Under the context of the National Firearms Act, a machine gun is any weapon that fires continuously after the shooter initially pulls the trigger, thereby defining a machine gun as any weapon designed to shoot more than one shot without reloading and with a single pull of the trigger. The machine gun/bump stock issue was further clouded by the Gun Control Act, passed in 1968, which expanded the definition of a machine gun to include parts and components that could transform a weapon into a machine gun.
The case heard before the Supreme Court stems from an enforcement action from the ATF which seized bump stocks from Central Texas Gun Works owner Michael Cargill. Cargill, an Army veteran, sued the ATF for overstepping its administrative authority by imposing a ban that was not enacted by Congressional legislation by forcing him to surrender two bump stocks under protest. The case, Garland v. Cargill, made its way through the court system before landing in front of the Supreme Court in February through an amicus brief filed by the Constitutional Accountability Center (the petitioner in the case is U.S. Attorney General Merrick Garland).

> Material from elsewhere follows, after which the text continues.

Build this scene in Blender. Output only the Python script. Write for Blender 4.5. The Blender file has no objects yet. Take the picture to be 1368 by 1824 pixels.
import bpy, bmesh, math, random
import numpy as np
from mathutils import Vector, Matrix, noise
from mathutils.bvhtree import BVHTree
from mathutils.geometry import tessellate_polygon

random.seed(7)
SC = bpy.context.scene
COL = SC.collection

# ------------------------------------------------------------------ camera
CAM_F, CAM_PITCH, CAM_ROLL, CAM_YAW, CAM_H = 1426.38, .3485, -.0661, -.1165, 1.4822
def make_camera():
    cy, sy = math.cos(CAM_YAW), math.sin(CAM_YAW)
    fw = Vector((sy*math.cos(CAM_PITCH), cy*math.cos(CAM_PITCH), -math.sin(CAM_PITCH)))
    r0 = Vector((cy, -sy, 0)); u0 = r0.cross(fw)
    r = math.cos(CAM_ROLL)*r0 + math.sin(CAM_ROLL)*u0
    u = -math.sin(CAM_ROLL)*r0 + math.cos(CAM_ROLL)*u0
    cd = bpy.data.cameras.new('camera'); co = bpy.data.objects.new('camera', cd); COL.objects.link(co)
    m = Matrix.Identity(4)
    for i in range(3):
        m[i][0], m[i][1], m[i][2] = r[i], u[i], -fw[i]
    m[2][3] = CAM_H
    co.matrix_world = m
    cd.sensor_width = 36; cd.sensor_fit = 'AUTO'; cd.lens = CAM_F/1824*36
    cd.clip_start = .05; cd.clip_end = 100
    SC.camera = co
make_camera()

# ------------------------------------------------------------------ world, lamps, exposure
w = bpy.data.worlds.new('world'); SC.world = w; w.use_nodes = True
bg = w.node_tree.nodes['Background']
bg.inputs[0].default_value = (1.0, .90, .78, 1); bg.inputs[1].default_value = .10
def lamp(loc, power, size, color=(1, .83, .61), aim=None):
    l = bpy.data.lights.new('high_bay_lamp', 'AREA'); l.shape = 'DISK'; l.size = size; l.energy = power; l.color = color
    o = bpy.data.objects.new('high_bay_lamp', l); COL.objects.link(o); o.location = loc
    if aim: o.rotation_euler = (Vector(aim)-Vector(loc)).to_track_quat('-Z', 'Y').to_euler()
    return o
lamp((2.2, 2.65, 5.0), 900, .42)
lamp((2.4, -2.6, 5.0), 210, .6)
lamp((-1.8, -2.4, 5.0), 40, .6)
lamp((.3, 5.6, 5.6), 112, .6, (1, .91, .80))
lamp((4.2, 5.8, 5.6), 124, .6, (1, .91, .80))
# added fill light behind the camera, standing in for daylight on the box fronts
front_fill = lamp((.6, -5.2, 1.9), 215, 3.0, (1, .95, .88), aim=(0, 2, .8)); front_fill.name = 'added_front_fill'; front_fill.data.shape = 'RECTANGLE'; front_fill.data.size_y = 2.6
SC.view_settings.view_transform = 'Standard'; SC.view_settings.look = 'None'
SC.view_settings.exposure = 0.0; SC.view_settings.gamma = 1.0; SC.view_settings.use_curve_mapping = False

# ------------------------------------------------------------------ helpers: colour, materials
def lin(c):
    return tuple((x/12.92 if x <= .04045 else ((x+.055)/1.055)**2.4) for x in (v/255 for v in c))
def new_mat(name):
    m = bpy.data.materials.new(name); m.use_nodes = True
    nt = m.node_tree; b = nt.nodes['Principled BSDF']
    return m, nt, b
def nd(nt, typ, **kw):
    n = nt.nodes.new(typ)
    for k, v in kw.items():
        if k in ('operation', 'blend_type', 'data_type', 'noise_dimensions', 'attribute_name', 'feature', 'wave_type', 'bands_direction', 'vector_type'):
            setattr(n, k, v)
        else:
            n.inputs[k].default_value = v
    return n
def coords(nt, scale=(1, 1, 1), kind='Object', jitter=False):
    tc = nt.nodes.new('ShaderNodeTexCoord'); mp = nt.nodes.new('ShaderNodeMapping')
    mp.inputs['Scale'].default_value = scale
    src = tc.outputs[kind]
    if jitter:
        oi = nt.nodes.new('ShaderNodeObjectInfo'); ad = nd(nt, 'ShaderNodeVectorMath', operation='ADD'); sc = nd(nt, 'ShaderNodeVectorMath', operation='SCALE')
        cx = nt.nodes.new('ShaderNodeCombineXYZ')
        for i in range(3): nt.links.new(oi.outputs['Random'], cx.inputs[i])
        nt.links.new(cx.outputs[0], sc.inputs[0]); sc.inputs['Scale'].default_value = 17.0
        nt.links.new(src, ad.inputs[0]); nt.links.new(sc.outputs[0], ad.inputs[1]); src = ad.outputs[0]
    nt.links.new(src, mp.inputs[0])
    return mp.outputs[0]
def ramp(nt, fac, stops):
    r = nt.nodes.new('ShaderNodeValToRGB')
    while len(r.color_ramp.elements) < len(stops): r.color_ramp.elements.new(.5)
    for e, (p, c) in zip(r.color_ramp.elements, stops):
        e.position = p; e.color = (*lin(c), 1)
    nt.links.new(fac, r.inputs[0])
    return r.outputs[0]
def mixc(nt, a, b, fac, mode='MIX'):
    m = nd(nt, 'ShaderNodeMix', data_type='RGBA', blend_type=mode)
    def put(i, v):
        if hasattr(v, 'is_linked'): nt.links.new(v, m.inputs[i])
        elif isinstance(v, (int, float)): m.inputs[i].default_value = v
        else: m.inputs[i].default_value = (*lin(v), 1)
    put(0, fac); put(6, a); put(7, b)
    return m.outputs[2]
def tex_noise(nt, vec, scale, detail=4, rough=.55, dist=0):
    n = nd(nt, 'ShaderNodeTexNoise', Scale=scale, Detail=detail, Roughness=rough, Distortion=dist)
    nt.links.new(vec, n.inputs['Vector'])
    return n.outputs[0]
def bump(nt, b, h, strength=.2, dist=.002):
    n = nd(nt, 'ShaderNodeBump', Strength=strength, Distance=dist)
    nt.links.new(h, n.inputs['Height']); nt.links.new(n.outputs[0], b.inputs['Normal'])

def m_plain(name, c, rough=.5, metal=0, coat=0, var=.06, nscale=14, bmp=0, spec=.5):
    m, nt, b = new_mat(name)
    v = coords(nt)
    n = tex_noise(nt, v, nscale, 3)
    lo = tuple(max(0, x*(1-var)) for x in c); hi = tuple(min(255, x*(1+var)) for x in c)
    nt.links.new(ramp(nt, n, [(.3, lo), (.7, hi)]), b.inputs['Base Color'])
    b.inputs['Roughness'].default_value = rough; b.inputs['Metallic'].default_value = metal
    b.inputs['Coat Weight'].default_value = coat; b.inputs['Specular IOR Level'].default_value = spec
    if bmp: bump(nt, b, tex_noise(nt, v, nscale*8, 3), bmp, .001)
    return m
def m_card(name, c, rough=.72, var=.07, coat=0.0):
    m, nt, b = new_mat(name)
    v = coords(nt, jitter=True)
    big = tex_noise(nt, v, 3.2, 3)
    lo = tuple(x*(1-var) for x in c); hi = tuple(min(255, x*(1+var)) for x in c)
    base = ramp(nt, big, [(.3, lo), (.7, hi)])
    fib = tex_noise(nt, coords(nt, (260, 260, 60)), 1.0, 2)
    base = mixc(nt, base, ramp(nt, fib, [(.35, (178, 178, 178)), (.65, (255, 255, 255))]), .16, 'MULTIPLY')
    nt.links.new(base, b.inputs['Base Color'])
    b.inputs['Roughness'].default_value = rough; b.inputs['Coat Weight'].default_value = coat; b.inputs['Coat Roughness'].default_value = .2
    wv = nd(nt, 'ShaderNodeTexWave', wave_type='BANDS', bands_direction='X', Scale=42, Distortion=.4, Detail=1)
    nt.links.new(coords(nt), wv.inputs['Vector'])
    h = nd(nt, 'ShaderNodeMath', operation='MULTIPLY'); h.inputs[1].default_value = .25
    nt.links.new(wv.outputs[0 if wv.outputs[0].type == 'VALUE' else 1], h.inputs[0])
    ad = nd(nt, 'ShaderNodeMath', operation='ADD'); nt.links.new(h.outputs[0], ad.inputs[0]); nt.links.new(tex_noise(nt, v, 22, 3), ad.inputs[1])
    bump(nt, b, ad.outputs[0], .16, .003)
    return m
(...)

This left the Supreme Court charged with defining what is a single pull of the trigger. Their decision rested on the argument that there is a difference between a shooter flexing his finger to pull the trigger and a shooter pushing the firearm forward to bump the trigger against his stationary finger. The Court in a 6-3 decision subsequently ruled that bump stocks do not fall under the same classification as machine guns, and should, therefore, not fall under the ban imposed by the National Firearms Act.
Writing for the majority, Justice Clarence Thomas said, “semi-automatic firearms, which require shooters to reengage the trigger for every shot, are not machine guns. This case asks whether a bump stock – an accessory for a semi-automatic rifle that allows the shooter to rapidly reengage the trigger – converts the rifle into a machine gun. We hold that it does not.”
In her blistering dissent to the ruling, Justice Sonya Sotomayor wrote, “when I see a bird that walks like a duck, swims like a duck, and quacks like a duck, I call that bird a duck. A bump-stock equipped semiautomatic rifle fires automatically more than one shot, without manual reloading, by a single function of the trigger. Because I, like Congress, call that a machine gun, I respectfully dissent.”
Despite the ruling and what ultimately presents itself as a more expansive view on gun rights, the sector registered little reaction during Friday’s trading with shares of Sturm, Ruger (NYSE:RGR), Smith & Wesson (SWBI), Vista Outdoor (VSTO) and American Outdoor Brands (AOUT) all ending the session in the red.